Attending the opening is a wonderful way to spend an educational Saturday morning outdoors. If you can’t make it on May 20, plan to take the ride anytime. Parking is available at both the Coleman and North Bradley trail heads along with restroom facilities. See you on the trail.

Nearly two years ago Bob Mass had a dream of an outdoor model solar system in the Midland area. Now with a lot of help, refinement, and long hours of work it has been built in western Midland County.

We designed our own Solar System sculptures based on astronomy and were inspired by models around the world especially the one we later visited in Eugene Oregon. The design dilemma in making an accurate model of the solar system is the great differences in the sizes and the real estate requirements. Using Mercury and Pluto sculptures at about the size of this typeface results in a Sun sculpture that will just fit in your living room. A straight line arrangement was needed so all planets can be easily traversed. We opted for the largest Sun at 7.5 feet (2.3 meters) in diameter and for placing the structures along a 5.6 mile stretch of the rail trail. Ours is the largest fully spherical sun sculpture found so far on the internet.

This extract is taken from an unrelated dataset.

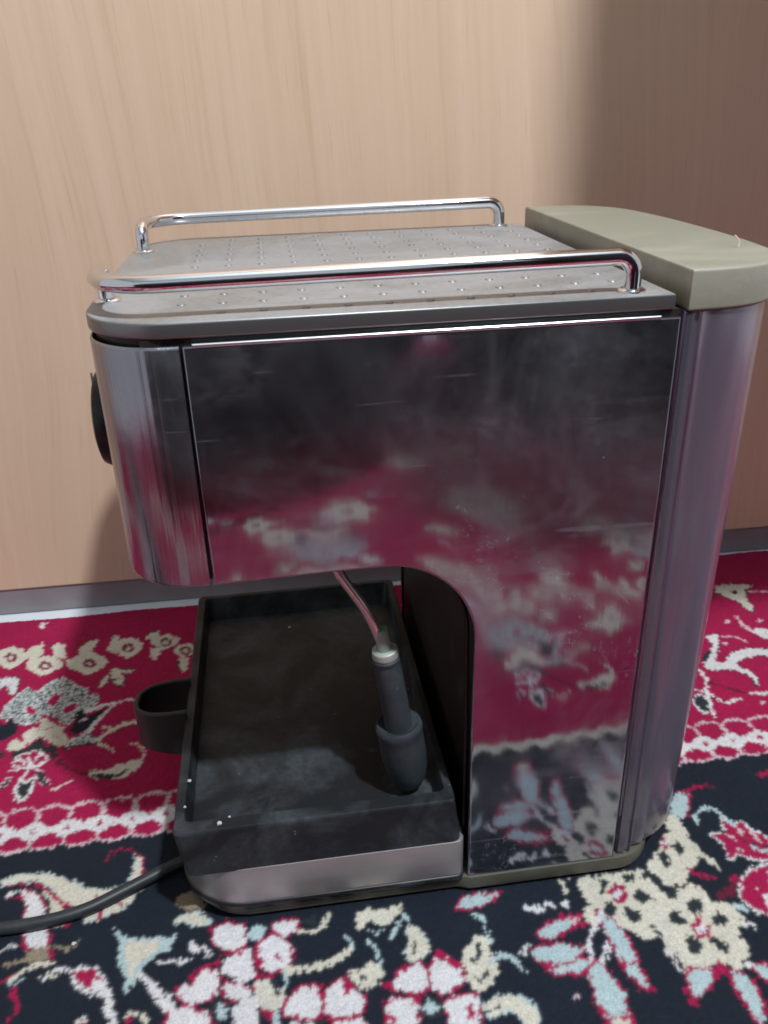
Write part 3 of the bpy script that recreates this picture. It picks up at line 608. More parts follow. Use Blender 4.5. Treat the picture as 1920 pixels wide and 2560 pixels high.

The Sun Sculpture is a sphere that is 7.5 feet in diameter which calculates to be a scale down ratio of 600,000,000 to one from the astronomical values. The Sun sculpture is a welded up sphere of steel on a 4 foot stem that is painted bright yellow. The diameters of the planets were held to this same ratio. Purchased hollow stainless steel spheres were used to construct the four larger gaseous planets. Rings that were water-jet cut from plates were welded to Saturn and to Uranus.

The small rocky planets and the Moon were machined from half inch and one inch rods of solid stainless steel. Jupiter is a very visible 10 inch sphere; Saturn is a bit smaller at 8 inches but an impressive 18 inches with its rings. A 3.5 inch sphere was used for Uranus but it grows to 6.75 inches with its vertical rings. Neptune is 3 inches in diameter. The Earth and Venus are 7/8 inch spheres on slim stems. Mars at 0.44”, Mercury at 0.32”, Moon at 0.23”, and the dwarf planet Pluto at a mere 0.15”.

After a thorough search within Midland County, the segment of the Pere Marquette Rail trail between Coleman and North Bradley was chosen. We are lucky that the Pere Marquette Rail Road surveyors marked a perfectly straight segment on their way to Clare. The trail has a gentle slope of 15 feet per mile and has no hills. With a telescope on a very clear day you can see the Sun while on the trail near Pluto.

Spacing of the planets along the trail was held to the same ratio as the measured astronomical distances. For example, the 93 million mile distance from us to the sun becomes 848 feet between the Earth and Sun sculptures. The first four planets are within an easy fifth of a mile walk of the Sun in downtown Coleman. Numerous mile roads offer shorter hikes to the outer planets. Distances from the Sun are 0.8 miles to Jupiter, 1.5 miles to Saturn, 3.1 miles to Uranus, 4.8 miles to Neptune and 5.6 miles to Pluto.

Large pedestals make the smaller planets easier to spot. They are 3 feet tall and are made from four inch square stainless steel tubing. Labels attached to each give the Astronomical symbol, the English name, and a QR Code pointing to a NASA web site.

Information signs are located at each end of the solar system. Included are location information, some astronomical information, Copernicus’s model of the solar system, a photo of the 1980 lineup of the Sun and visible planets, and a map of the trail.

The Midland Area Community Foundation along with Al Pruss and Jim Melek provided funds. Midland County Parks and Recreation Department and Commission became the full partner and now owner. The Gladwin Tank Manufacturing made the Sun sculpture. Henry Hellmann coauthored the information sign content, web site content and QR Codes.